Michael R. Lawrence is an American filmmaker and screenwriter living in Baltimore, Maryland. He has produced documentary films for PBS, HBO, CNN, and the Library of Congress, [1] as well as making independent films.
While still a teenager, Michael Lawrence performed widely on the guitar and five-string banjo in the Midwest and on the East Coast, both as a folk instrumentalist and vocalist. This included a summer as banjoist with The Stephen Foster Story in Bardstown, Kentucky. Lawrence studied classical guitar with Aaron Shearer, composition with Stephan Grové, and jazz with David Baker. A graduate of the first guitar class at The Peabody Conservatory of Music (The Peabody Institute of the Johns Hopkins University). Mr. Lawrence performed widely on the classical guitar - in recitals as well as on radio and television.
Prior to producing films, Mr. Lawrence composed original music for over a dozen films, including Julian Krainin's Emmy Award-winning documentary The Other Americans, which won more awards than any other television documentary in 1969, and was honored with a special screening at the White House.
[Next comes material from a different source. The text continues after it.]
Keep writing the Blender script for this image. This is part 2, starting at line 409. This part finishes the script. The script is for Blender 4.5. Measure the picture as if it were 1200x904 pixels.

Lawrence has written, produced, and directed over twenty documentaries. His films have been honored by awards from major film festivals around the world. He has initiated personal film projects that have received production grants from both local and national foundations, including the Ford Foundation. The National Endowment for the Humanities funded three of his productions. Lawrence also serves as film editor on all his documentary productions.
In 1990, Julian Krainin and Michael Lawrence began working together to jointly produce documentaries, television movies, and theatrical motion pictures. Their first project was the documentary The Quiz Show Scandal, which Lawrence directed for American Experience. After seeing the PBS broadcast, Robert Redford became interested in the story and eventually directed the Disney Oscar-nominated feature Quiz Show , starring Ralph Fiennes. Krainin produced while Lawrence assisted by writing an initial dramatic treatment.
Michael Lawrence initiated the 2004 Emmy Award- and Peabody Award-winning HBO original movie Something the Lord Made , for which he wrote an original dramatic treatment and which Mr. Krainin produced. Michael Lawrence wrote and directed the first film ever commissioned by the Library of Congress, titled Memory and Imagination: New Pathways to the Library of Congress.
Lawrence's documentary Bach & Friends [2] [3] combines Lawrence's passion for music and filmmaking and was released in early 2010. Bach & Friends brings together many today's most renowned musicians and captures them playing Bach and discussing his legacy. The variety of performances in the film include Bach renditions on the organ, piano, cello, violin, banjo, guitar, double bass, ukulele, mandolin, glass harp, and string quartet. Among the film's many unique moments is a scene in which musicians are scanned in an fMRI machine in an effort to study the neural basis of musical improvisation.